I criminali, che già da due mesi orchestravano la sommossa, erano rimasti nell’ombra e non vi era il minimo sospetto tra le guardie o tra i funzionari della direzione che si potesse condensare un clima di violenza tanto feroce.

Il primo segnale d’allarme scattò dopo che, alla fine della sua ora d’aria, l’ergastolano e fondatore del Fronte Nazionale Rivoluzionario Mario Tuti, chiese un incontro con il direttore del penitenziario Cosimo Giordano. A pochi minuti dall’inizio di quel colloquio, ecco una pistola alla tempia di Giordano e l’arrivo dei soccorsi. Altri cinque uomini entrarono in azione, ma non si trattava di guardie bensì degli alleati di Tuti. I loro nomi erano Mario Ubaldo Rossi, Mario Marrocu, Gaetano Manca, Mario Cappai e Mario Tolu.
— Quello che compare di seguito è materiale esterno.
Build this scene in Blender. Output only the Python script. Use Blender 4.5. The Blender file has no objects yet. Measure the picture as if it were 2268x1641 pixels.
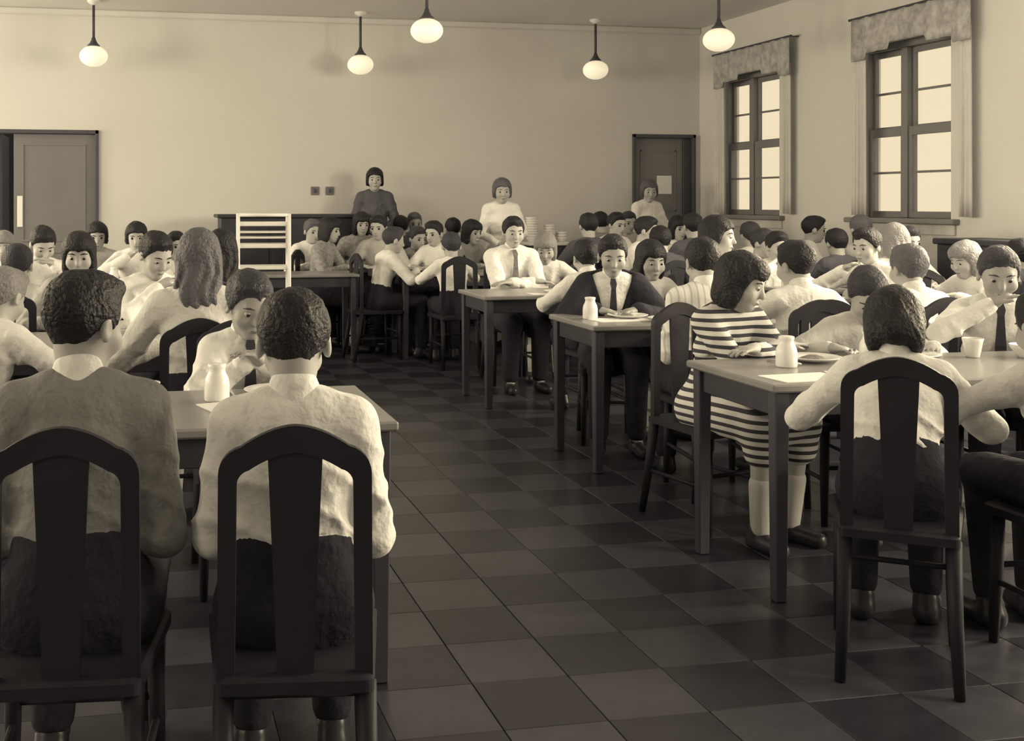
import bpy, bmesh, math, random
import numpy as np
from mathutils import Vector, Matrix

scene = bpy.context.scene
C = scene.collection
random.seed(7)

# ------------------------------------------------------------------ camera
# Room axes: +Y runs down the hall, +X towards the window wall, Z up.
# A view camera with a level, shifted lens, turned 11 degrees to the right.
FPX, PX0, HY, EYE, YAW = 2500.0, 796.0, 449.0, 1.35, math.radians(11.0)
CA, SA = math.cos(YAW), math.sin(YAW)
cam_data = bpy.data.cameras.new('camera')
cam_data.sensor_fit = 'HORIZONTAL'
cam_data.sensor_width = 36.0
cam_data.lens = 36.0 * FPX / 2268.0
cam_data.shift_x = (1134.0 - PX0) / 2268.0
cam_data.shift_y = (HY - 820.5) / 2268.0
cam_data.clip_start = 0.05
cam = bpy.data.objects.new('camera', cam_data)
cam.location = (0, 0, EYE)
cam.rotation_euler = (math.pi / 2, 0, -YAW)
C.objects.link(cam)
scene.camera = cam

# ------------------------------------------------------------------ world, light, exposure
world = bpy.data.worlds.new('overcast_sky')
scene.world = world
world.use_nodes = True
wn = world.node_tree
bg = wn.nodes['Background']
bg.inputs['Color'].default_value = (1.0, 0.84, 0.57, 1)
bg.inputs['Strength'].default_value = 0.78
scene.view_settings.view_transform = 'Standard'
scene.view_settings.look = 'None'
scene.view_settings.gamma = 1.0
scene.view_settings.use_curve_mapping = False
scene.view_settings.exposure = 0.55

def area_light(name, loc, rot, sx, sy, power):
    l = bpy.data.lights.new(name, 'AREA')
    l.shape = 'RECTANGLE'; l.size = sx; l.size_y = sy
    l.energy = power; l.color = (1.0, 0.84, 0.57)
    o = bpy.data.objects.new(name, l)
    o.location = loc; o.rotation_euler = rot
    C.objects.link(o)
    return o

WALL_X, BACK_Y, CEIL_Z = 6.32, 12.0, 3.35
LEFT_X, FRONT_Y = -4.6, -3.2
WIN_Y = [10.95, 8.50, 6.05, 3.60, 1.15]       # centres of the windows along the right wall
WIN_HALF, SILL_Z, HEAD_Z = 0.60, 1.22, 2.74
# daylight at the right-hand windows that the frame leaves out
for wy, e in zip(WIN_Y[2:], (300, 300, 300)):
    area_light('window_daylight', (WALL_X + 0.30, wy, 2.05), (0, math.pi / 2 - .30, 0), 1.35, 1.2, e)
for wy, e in zip(WIN_Y, (190, 190, 170, 90, 60)):  # left-hand lamps, added to brighten and even out the back wall
    area_light('window_daylight', (LEFT_X - 0.30, wy, 2.05), (0, -math.pi / 2 + .30, 0), 1.35, 1.2, e)

# ------------------------------------------------------------------ materials
MATS = {}
def tone(t):
    """grey of a given reflectance; the darkest ones lean a little cool"""
    w = max(0.0, 1 - t / 0.35) ** 2.2
    return (t, min(1, t * (1 + 0.03 * w)), min(1, t * (1 + 0.55 * w)), 1)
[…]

Ciò che li accomunava non era solo la condanna all’ergastolo, ma anche il desiderio di evasione. I criminali presero così in ostaggio 5 civili e 17 guardie iniziando a seviziarne diverse persone o ad usarle come scudo per i possibili attacchi esterni della polizia, intervenuta sul posto poco dopo la richiesta di intervento avanzata dal comandante degli agenti di custodia, il maresciallo Munno.
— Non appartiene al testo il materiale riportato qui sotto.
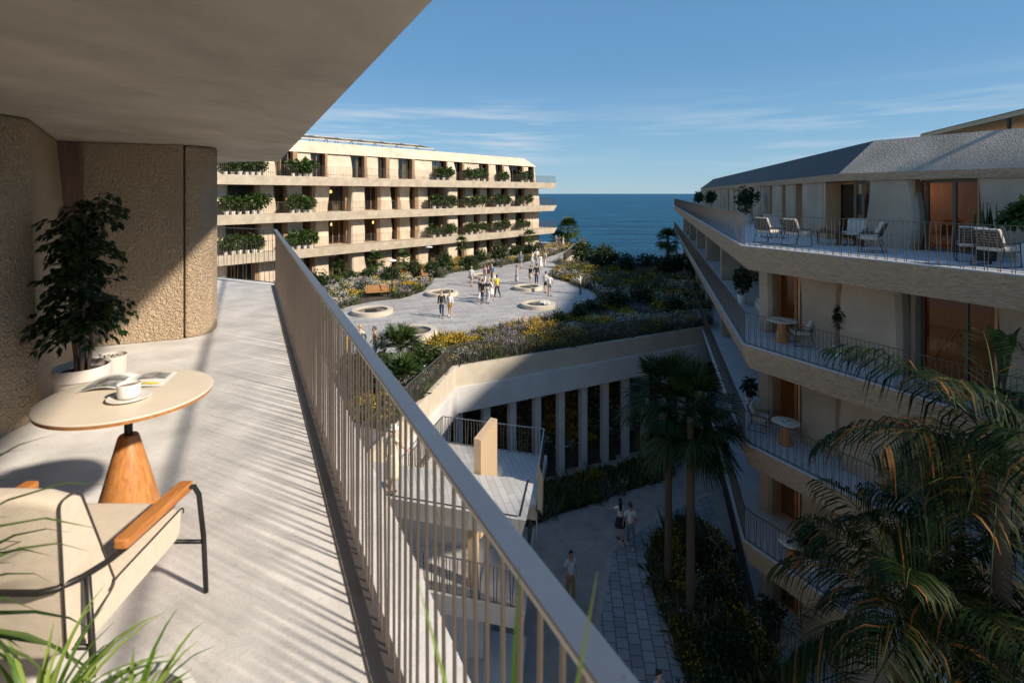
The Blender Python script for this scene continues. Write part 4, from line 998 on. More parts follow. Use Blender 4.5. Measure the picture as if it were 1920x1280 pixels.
for i in range(12):
    u = (i + .5) / 12; rr = random.Random(700 + i); c = FB.lerp(FC, u) - nb2 * rr.uniform(.9, 2.2)
    put_mound(i % 2, (c.x, c.y, ZP), rr.uniform(.75, 1.1), i * 1.3, f'{("grey-green", "green")[i % 2]} feathery mound in the front flower bed behind the edge fence, {ordinal(i)} from the left', 'feathery mounds in the front flower bed')
for i, (px, D) in enumerate(((1050, 60), (1072, 55), (1098, 57), (1120, 52), (1165, 50), (1205, 52), (1150, 46), (1195, 45), (1235, 47), (1260, 50))):
    rr = random.Random(800 + i); put_mound(i % 2, gp(px, D), rr.uniform(1.0, 1.5), i * 1.1, f'{("grey-green", "green")[i % 2]} low mound in the shaded garden bed, {ordinal(i)} from the path', 'low mounds in the garden bed')
for i, (px, D) in enumerate(((600, 41), (640, 43.5), (680, 45.5), (760, 47.5), (830, 53), (890, 58), (940, 60.5), (985, 66))):
    rr = random.Random(900 + i); put_mound(i % 2, gp(px, D), rr.uniform(.9, 1.25), i * 1.9, f'{("grey-green", "green")[i % 2]} feathery mound in the sunlit bed below the long building, {ordinal(i)} from the left', 'feathery mounds in the sunlit bed')
# small palms
gl = 'small fan palms in front of the sunlit building'
for sd, px, D, th, pet, rad, lb_ in ((1, 637, 47.5, 1.6, .55, .62, 'small fan palm left of the wooden bench'), (2, 706, 51.5, 1.9, .6, .75, 'bushy fan palm above the nearer lamp'), (3, 757, 54, 1.7, .55, .7, 'fan palm between the two lamps by the wall'), (4, 866, 58.5, 2.9, .5, .6, 'tallest narrow palm in front of the sunlit building'), (5, 992, 72, 2.6, .6, .75, 'fan palm at the right corner of the sunlit building')):
    fan_palm('fan_palm', 200 + sd, gp(px, D), th, .11, 26, pet, rad, lb_, group=gl, nbl=12, matn='leaf_palm')
fan_palm('fan_palm', 211, gp(1066, 86), 2.6, .2, 44, 1.1, 1.35, 'broad dark palm against the sea at the far end of the plaza path', nbl=12, matn='leaf_palm')
fan_palm('fan_palm', 212, gp(1047, 88), 1.0, .2, 24, .9, 1.2, 'low dark palm beside the broad palm at the sea edge', nbl=12, matn='leaf_palm')
fan_palm('fan_palm', 213, gp(1252, 55), 3.6, .14, 46, .75, .85, 'slender palm against the sea by the right building', nbl=14, matn='leaf_palm')
fan_palm('fan_palm', 214, gp(750, 24.9), 1.0, .13, 46, .75, .85, 'bushy bright green fan palm beside the plaza edge fence', nbl=24, low=-.4, matn='leaf_palm')
fan_palm('fan_palm', 215, gp(757, 22.4), .5, .12, 30, .6, .75, 'low fan palm spreading by the edge fence corner', nbl=22, low=-.3, matn='leaf_palm')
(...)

Il piano dei riottosi era molto semplice: trattare con le istituzioni per evadere dal carcere. Le richieste avanzate dal gruppo alla polizia furono le seguenti: un’auto blindata, un elicottero e un’imbarcazione per allontanarsi in sicurezza da Porto Azzurro.

Iniziarono quindi le prime contrattazioni e il caso tenne con il fiato sospeso i cittadini del luogo e tutti gli italiani. I media della penisola infatti provavano a riferire ogni aggiornamento sul caso. In apparenza però non c’era grande margine di miglioramento e la vicenda si protrasse per otto lunghissimi giorni.
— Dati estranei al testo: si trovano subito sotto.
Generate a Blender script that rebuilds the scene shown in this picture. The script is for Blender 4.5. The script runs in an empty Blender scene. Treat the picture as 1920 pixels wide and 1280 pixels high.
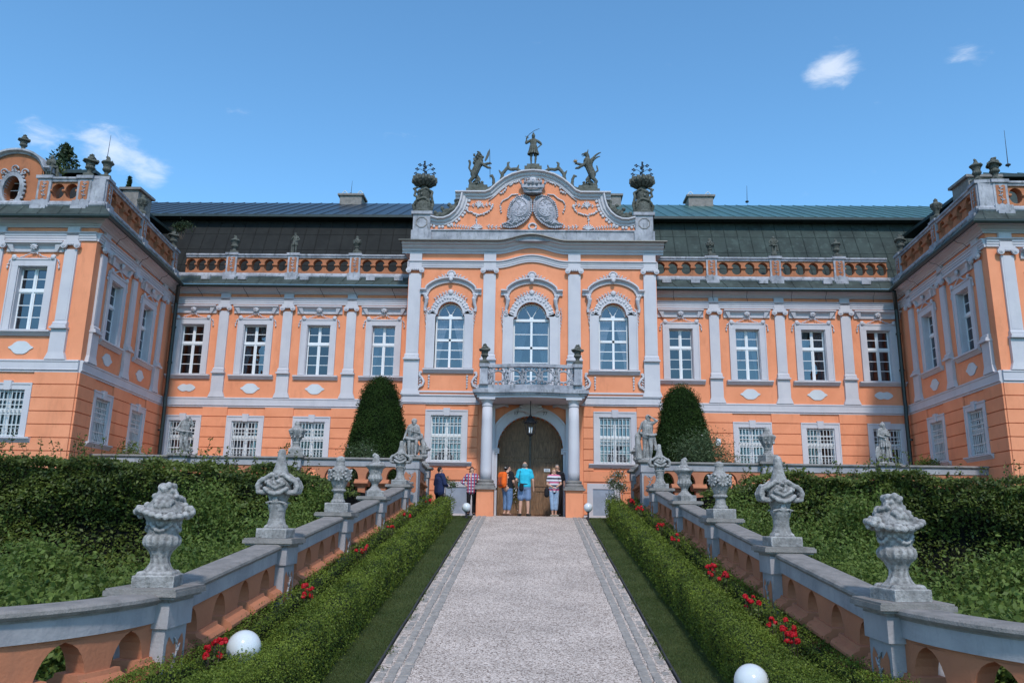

L’epilogo e il processo a Mario Tuti

Ad un tratto tuttavia la tensione svanì poiché un vasto numeri di detenuti del carcere si rifiutò di supportare i sovversivi e la polizia non concesse nessun concreto beneficio ai rivoltosi. I sei uomini a quel punto non avevano alcuno scampo: dovettero consegnare le armi al direttore.

Il primo agosto i rivoltosi asserragliati nel carcere quindi si arresero e tutti gli ostaggi vennero liberati. Iniziarono poi le indagini e di lì a poco anche il processo. Tuti venne condannato ad altri 14 anni di reclusione, reo di aver capeggiato la rivolta.

Nel 2013 però tutto cambiò. La sentenza definitiva è ancora oggi spiazzante e capace di ridefinire la nostra concezione di sicurezza così come quella di giustizia: la pena di Tuti fu commutata in regime di semilibertà.

Oggi, in quelle riprese che ripercorrono i momenti salienti della sollevazione, c’è anche il suo racconto, uno sguardo inedito da vinto (ma forse anche da indebito vincitore) di una lotta paradossale e senza precedenti. Un racconto insomma pregno di significato, tutto da scoprire.